John Lennon - Yoko Ono - Split

(Credits: Far Out / Parlophone / Eric Koch / Anefo / National Archives)

Wed 3 September 2025 20:46, UK

Without wanting to be too crass about it, one would imagine there were few more effective ways of selling an album in 1968 than sticking a starkers John Lennon on the cover.

While Beatlemania had long since died down, especially after the whole “bigger than Jesus” fiasco, the band were still comfortably the biggest in the world. Lennon in particular was still one of its most famous people, and what’s more, the man who was introduced to America on Ed Sullivan with the caption “Sorry girls, he’s married” was no longer married.

The marriage between Cynthia Powell and John Lennon had always been an abrasive one. The particulars of it all are for a different article than this one, but suffice to say, their divorce in 1968 had been a long time coming. The straw that broke the camel’s back was not so much Cynthia’s discovery of Lennon’s affair with conceptual artist Yoko Ono as his complete antipathy towards hiding it. While Cynthia had been holidaying in Greece, Lennon invited Ono over to stay the night.

Instead of doing the kind of things that paramours do, Ono stumbled upon a collection of home recordings that Lennon had made. You see, Lennon had initially met Ono because of his affinity for dense, conceptual art and his way of making it was to record ambient, experimental music far too out there for his Beatles bandmates to ever consider putting on the records. Yet. Ono was completely enraptured by them and insisted that they spend the rest of the night making a collection of their own recordings before doing… what paramours do as the sun came up.

Whatever you may say about the nature of John Lennon and Yoko Ono’s relationship, one thing that you cannot deny is their artistic chemistry. The two of them were as in sync with each other as Lennon had been with Paul McCartney a decade earlier, but in completely different mediums. The two of them put all their out-there ideas into these recordings, and by the time Cynthia unexpectedly arrived home the next day, she found the two lovebirds sitting cross-legged on the floor, staring into each other’s eyes.

Why did John Lennon and Yoko Ono choose the cover of this album?

The damage was done. The divorce was finally set in motion, and John Lennon was free to pursue his relationship with Yoko Ono more or less publicly. The two of them decided to keep making those experimental recordings, less to make music together or even to make art that anyone else would observe, but more as a way of documenting the early years of their relationship. There was even an eye on having it document the rest of their lives together. Never let it be said that Lennon and Ono weren’t all in on each other from the very beginning.

Thus, the two of them continued their experiments over the course of the year, but always came back to the tape they made during the first night they spent together. They found something almost holy in it and decided to release it as a studio album in the winter of 1968. Now, a record needs a cover, and Lennon knew just what to do. In his mind, the record was the sound of two innocents. He said the album was the sound of “us expressing ourselves like a child does.” Thus he wanted the cover to be the two of them in their barest form. Literally.

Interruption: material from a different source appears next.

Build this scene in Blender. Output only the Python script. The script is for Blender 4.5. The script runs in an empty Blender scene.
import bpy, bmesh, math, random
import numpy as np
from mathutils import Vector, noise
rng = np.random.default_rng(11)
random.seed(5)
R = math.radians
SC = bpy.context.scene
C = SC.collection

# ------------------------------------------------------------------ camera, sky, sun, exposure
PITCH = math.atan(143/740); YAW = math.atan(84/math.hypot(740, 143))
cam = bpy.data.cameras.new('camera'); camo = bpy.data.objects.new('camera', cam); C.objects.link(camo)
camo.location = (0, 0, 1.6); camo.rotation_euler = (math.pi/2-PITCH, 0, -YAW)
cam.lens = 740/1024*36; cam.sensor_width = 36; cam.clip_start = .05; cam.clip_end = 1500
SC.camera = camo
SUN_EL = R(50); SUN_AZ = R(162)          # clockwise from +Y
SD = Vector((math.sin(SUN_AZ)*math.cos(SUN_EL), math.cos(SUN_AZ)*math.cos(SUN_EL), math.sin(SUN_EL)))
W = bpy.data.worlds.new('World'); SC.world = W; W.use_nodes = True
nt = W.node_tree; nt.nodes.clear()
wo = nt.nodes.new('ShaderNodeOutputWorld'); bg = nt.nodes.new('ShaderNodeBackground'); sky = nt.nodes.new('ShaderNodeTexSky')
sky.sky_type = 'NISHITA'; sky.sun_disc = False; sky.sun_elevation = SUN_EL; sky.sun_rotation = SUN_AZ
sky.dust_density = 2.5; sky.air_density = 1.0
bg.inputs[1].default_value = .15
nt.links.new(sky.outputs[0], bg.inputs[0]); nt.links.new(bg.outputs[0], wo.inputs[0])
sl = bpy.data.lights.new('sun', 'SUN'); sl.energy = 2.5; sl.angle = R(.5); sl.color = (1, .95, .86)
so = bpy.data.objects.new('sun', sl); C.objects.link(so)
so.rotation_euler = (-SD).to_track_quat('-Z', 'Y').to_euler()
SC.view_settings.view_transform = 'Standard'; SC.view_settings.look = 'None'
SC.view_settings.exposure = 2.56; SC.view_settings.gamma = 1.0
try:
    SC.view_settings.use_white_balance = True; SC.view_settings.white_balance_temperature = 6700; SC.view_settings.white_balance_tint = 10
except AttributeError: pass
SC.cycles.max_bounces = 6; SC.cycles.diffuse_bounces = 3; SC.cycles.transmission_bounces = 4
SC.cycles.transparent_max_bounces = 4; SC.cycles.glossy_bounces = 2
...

The front cover was a photo Lennon took of him and Ono, arm in arm, completely naked with everything plainly on display. With the back cover being them in the same pose from behind. In a way, this works. This is a work of radical, transgressive art, after all, and through that lens the cover works. However, this is a work of radical, transgressive art made by the single most famous pop star on the planet and his cock and two balls were on the cover.

People were not happy, it’s safe to say, to the extent that in many markets the album was impounded under obscenity charges. Even where the record was released, it was put up in a brown paper bag with a hole strategically cut in it to show Lennon and Ono’s faces. That’s before you actually put the thing on and hear the confusing musique concrete found within.

Yet, Lennon and Ono were, understandably, proud of the record, which they ended up titling after the state they thought of themselves in when they met. Two Virgins.